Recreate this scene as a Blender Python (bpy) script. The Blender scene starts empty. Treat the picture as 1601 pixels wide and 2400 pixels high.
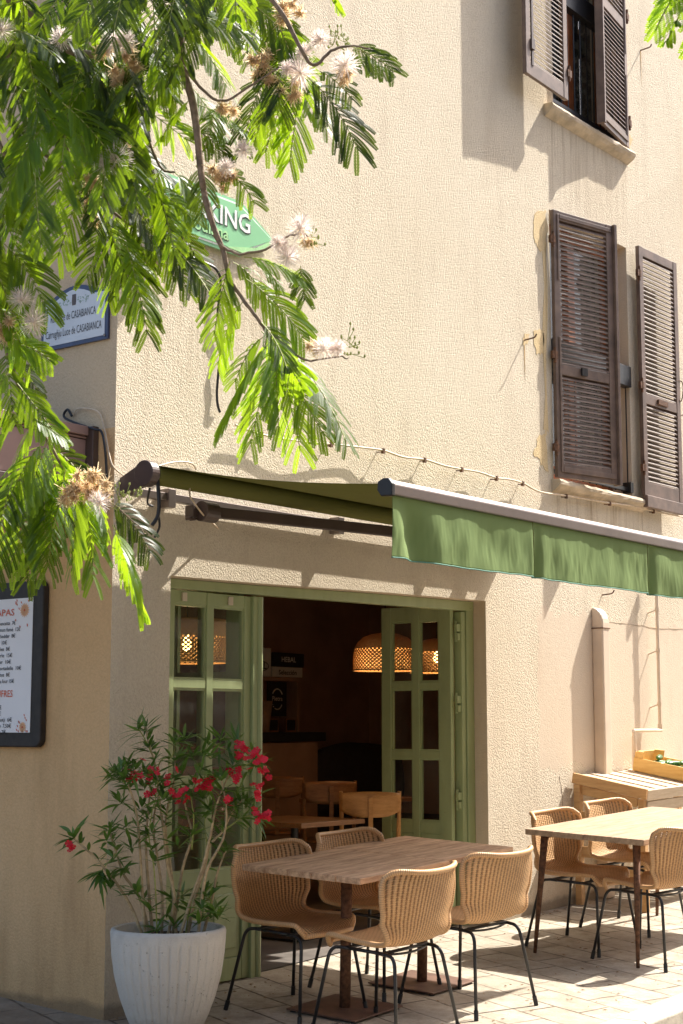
import bpy, math, random
import numpy as np
from mathutils import noise as mnoise
from mathutils import Vector, Matrix
from mathutils.geometry import tessellate_polygon
random.seed(7); rng = np.random.default_rng(7)
scene = bpy.context.scene
# ------------------------------------------------------------------ camera
F, CX, CY, YH, X1, HC = 3700., 800.5, 1200., 1700., 3700., 1.45
tilt = math.atan((YH-CY)/F); fh = math.hypot(F, YH-CY); az = math.atan((X1-CX)/fh)
vh = np.array([math.cos(az), math.sin(az), 0.]); RR = np.array([math.sin(az), -math.cos(az), 0.]); ZZ = np.array([0, 0, 1.])
VV = math.cos(tilt)*vh+math.sin(tilt)*ZZ; UU = -math.sin(tilt)*vh+math.cos(tilt)*ZZ
def ray(px, py): return VV+RR*(px-CX)/F+UU*(CY-py)/F
_r = ray(243, 2392); CAM = -_r*(HC/-_r[2]); CAM = np.array([CAM[0], CAM[1], HC])
K = 1601/1568.
GX, GY = 0.034, 0.045                       # the pavement climbs along the street and falls towards the kerb
def gz(x, y): return GX*x+GY*y
def W(px, py, y=0.):                        # point on a vertical plane parallel to the front wall
    r = ray(px*K, py*K); return Vector(CAM+r*((y-CAM[1])/r[1]))
def S(px, py, x=0.):
    r = ray(px*K, py*K); return Vector(CAM+r*((x-CAM[0])/r[0]))
def P(px, py, d):                           # point at a distance in metres along the view axis
    return Vector(CAM+ray(px*K, py*K)*d)
cam = bpy.data.cameras.new('camera'); co = bpy.data.objects.new('camera', cam); scene.collection.objects.link(co)
cam.sensor_fit = 'VERTICAL'; cam.sensor_height = 36; cam.sensor_width = 24; cam.lens = 36*F/2400
co.matrix_world = Matrix(((RR[0], UU[0], -VV[0], CAM[0]), (RR[1], UU[1], -VV[1], CAM[1]), (RR[2], UU[2], -VV[2], CAM[2]), (0, 0, 0, 1)))
cam.clip_start = .05; cam.clip_end = 2000; scene.camera = co
# ------------------------------------------------------------------ light
SUN = Vector((.77, -.215, 1.)).normalized()
w = bpy.data.worlds.new('World'); scene.world = w; w.use_nodes = True
nt = w.node_tree; nt.nodes.clear()
sk = nt.nodes.new('ShaderNodeTexSky'); sk.sky_type = 'NISHITA'; sk.sun_disc = False
sk.sun_elevation = math.asin(SUN.z); sk.sun_rotation = math.atan2(SUN.x, SUN.y); sk.dust_density = 4.; sk.ozone_density = .6
bg = nt.nodes.new('ShaderNodeBackground'); bg.inputs[1].default_value = .13
ow = nt.nodes.new('ShaderNodeOutputWorld'); nt.links.new(sk.outputs[0], bg.inputs[0]); nt.links.new(bg.outputs[0], ow.inputs[0])
sl = bpy.data.lights.new('sun', 'SUN'); sl.energy = 5.0; sl.angle = math.radians(.53); sl.color = (1, .95, .86)
so = bpy.data.objects.new('sun', sl); scene.collection.objects.link(so)
so.rotation_euler = (-SUN).to_track_quat('-Z', 'Y').to_euler(); so.location = (5, -5, 12)
vs = scene.view_settings; vs.view_transform = 'Standard'; vs.look = 'None'; vs.gamma = 1; vs.exposure = 1.14
scene.cycles.max_bounces = 10; scene.cycles.transparent_max_bounces = 24; scene.cycles.use_denoising = True

# ------------------------------------------------------------------ materials
def nmat(name):
    m = bpy.data.materials.new(name); m.use_nodes = True; nt = m.node_tree
    b = nt.nodes['Principled BSDF']; return m, nt, b
def N(nt, t, **kw):
    n = nt.nodes.new('ShaderNode'+t)
    for k, v in kw.items():
        if k.startswith('i_'):
            k2 = k[2:]; n.inputs[int(k2) if k2.isdigit() else k2.replace('_', ' ')].default_value = v
        else: setattr(n, k, v)
    return n
def L(nt, a, b): nt.links.new(a, b)
def c4(c): return (c[0], c[1], c[2], 1)
def ramp(nt, src, stops):
    r = N(nt, 'ValToRGB'); e = r.color_ramp.elements
    while len(e) < len(stops): e.new(.5)
    for i, (p, c) in enumerate(stops): e[i].position = p; e[i].color = c4(c) if len(c) == 3 else c
    L(nt, src, r.inputs[0]); return r
def mixc(nt, f, a, b, mode='MIX'):
    m = N(nt, 'Mix', data_type='RGBA', blend_type=mode)
    for s, v in ((m.inputs[0], f), (m.inputs[6], a), (m.inputs[7], b)):
        if hasattr(v, 'links'): L(nt, v, s)
        elif isinstance(v, (int, float)): s.default_value = v
        else: s.default_value = c4(v)
    return m.outputs[2]
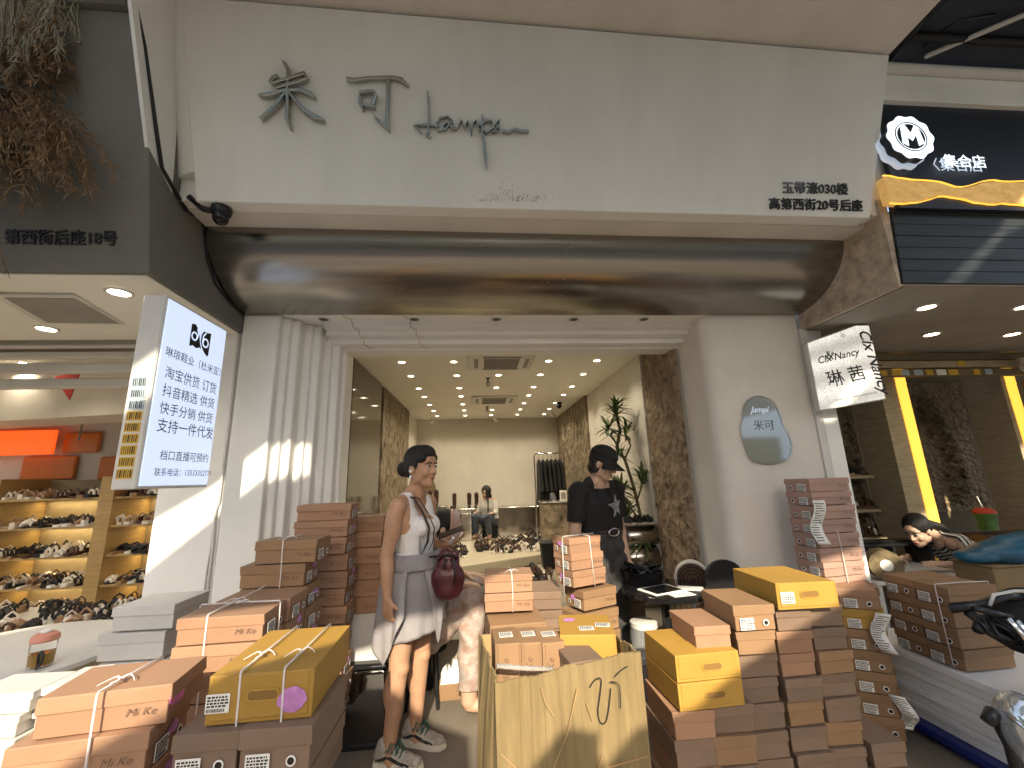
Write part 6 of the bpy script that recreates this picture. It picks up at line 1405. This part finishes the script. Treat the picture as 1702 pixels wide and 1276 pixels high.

####

* _DIRECTION_: Omit every image. Quote each record exactly.

* _ANSWER FOR THE TASK_:
Recreate this scene as a Blender Python (bpy) script. The Blender scene starts empty. Treat the picture as 1601 pixels wide and 2400 pixels high.
import bpy, math, random
import numpy as np
from mathutils import noise as mnoise
from mathutils import Vector, Matrix
from mathutils.geometry import tessellate_polygon
random.seed(7); rng = np.random.default_rng(7)
scene = bpy.context.scene
# ------------------------------------------------------------------ camera
F, CX, CY, YH, X1, HC = 3700., 800.5, 1200., 1700., 3700., 1.45
tilt = math.atan((YH-CY)/F); fh = math.hypot(F, YH-CY); az = math.atan((X1-CX)/fh)
vh = np.array([math.cos(az), math.sin(az), 0.]); RR = np.array([math.sin(az), -math.cos(az), 0.]); ZZ = np.array([0, 0, 1.])
VV = math.cos(tilt)*vh+math.sin(tilt)*ZZ; UU = -math.sin(tilt)*vh+math.cos(tilt)*ZZ
def ray(px, py): return VV+RR*(px-CX)/F+UU*(CY-py)/F
_r = ray(243, 2392); CAM = -_r*(HC/-_r[2]); CAM = np.array([CAM[0], CAM[1], HC])
K = 1601/1568.
GX, GY = 0.034, 0.045                       # the pavement climbs along the street and falls towards the kerb
def gz(x, y): return GX*x+GY*y
def W(px, py, y=0.):                        # point on a vertical plane parallel to the front wall
    r = ray(px*K, py*K); return Vector(CAM+r*((y-CAM[1])/r[1]))
def S(px, py, x=0.):
    r = ray(px*K, py*K); return Vector(CAM+r*((x-CAM[0])/r[0]))
def P(px, py, d):                           # point at a distance in metres along the view axis
    return Vector(CAM+ray(px*K, py*K)*d)
cam = bpy.data.cameras.new('camera'); co = bpy.data.objects.new('camera', cam); scene.collection.objects.link(co)
cam.sensor_fit = 'VERTICAL'; cam.sensor_height = 36; cam.sensor_width = 24; cam.lens = 36*F/2400
co.matrix_world = Matrix(((RR[0], UU[0], -VV[0], CAM[0]), (RR[1], UU[1], -VV[1], CAM[1]), (RR[2], UU[2], -VV[2], CAM[2]), (0, 0, 0, 1)))
cam.clip_start = .05; cam.clip_end = 2000; scene.camera = co
# ------------------------------------------------------------------ light
SUN = Vector((.77, -.215, 1.)).normalized()
w = bpy.data.worlds.new('World'); scene.world = w; w.use_nodes = True
nt = w.node_tree; nt.nodes.clear()
sk = nt.nodes.new('ShaderNodeTexSky'); sk.sky_type = 'NISHITA'; sk.sun_disc = False
sk.sun_elevation = math.asin(SUN.z); sk.sun_rotation = math.atan2(SUN.x, SUN.y); sk.dust_density = 4.; sk.ozone_density = .6
bg = nt.nodes.new('ShaderNodeBackground'); bg.inputs[1].default_value = .13
ow = nt.nodes.new('ShaderNodeOutputWorld'); nt.links.new(sk.outputs[0], bg.inputs[0]); nt.links.new(bg.outputs[0], ow.inputs[0])
sl = bpy.data.lights.new('sun', 'SUN'); sl.energy = 5.0; sl.angle = math.radians(.53); sl.color = (1, .95, .86)
so = bpy.data.objects.new('sun', sl); scene.collection.objects.link(so)
so.rotation_euler = (-SUN).to_track_quat('-Z', 'Y').to_euler(); so.location = (5, -5, 12)
vs = scene.view_settings; vs.view_transform = 'Standard'; vs.look = 'None'; vs.gamma = 1; vs.exposure = 1.14
scene.cycles.max_bounces = 10; scene.cycles.transparent_max_bounces = 24; scene.cycles.use_denoising = True

# ------------------------------------------------------------------ materials
def nmat(name):
    m = bpy.data.materials.new(name); m.use_nodes = True; nt = m.node_tree
    b = nt.nodes['Principled BSDF']; return m, nt, b
def N(nt, t, **kw):
    n = nt.nodes.new('ShaderNode'+t)
    for k, v in kw.items():
        if k.startswith('i_'):
            k2 = k[2:]; n.inputs[int(k2) if k2.isdigit() else k2.replace('_', ' ')].default_value = v
        else: setattr(n, k, v)
    return n
def L(nt, a, b): nt.links.new(a, b)
def c4(c): return (c[0], c[1], c[2], 1)
def ramp(nt, src, stops):
    r = N(nt, 'ValToRGB'); e = r.color_ramp.elements
    while len(e) < len(stops): e.new(.5)
    for i, (p, c) in enumerate(stops): e[i].position = p; e[i].color = c4(c) if len(c) == 3 else c
    L(nt, src, r.inputs[0]); return r
def mixc(nt, f, a, b, mode='MIX'):
    m = N(nt, 'Mix', data_type='RGBA', blend_type=mode)
    for s, v in ((m.inputs[0], f), (m.inputs[6], a), (m.inputs[7], b)):
        if hasattr(v, 'links'): L(nt, v, s)
        elif isinstance(v, (int, float)): s.default_value = v
        else: s.default_value = c4(v)
    return m.outputs[2]
Write part 6 of the bpy script that recreates this picture. It picks up at line 1405. This part finishes the script. Treat the picture as 1702 pixels wide and 1276 pixels high.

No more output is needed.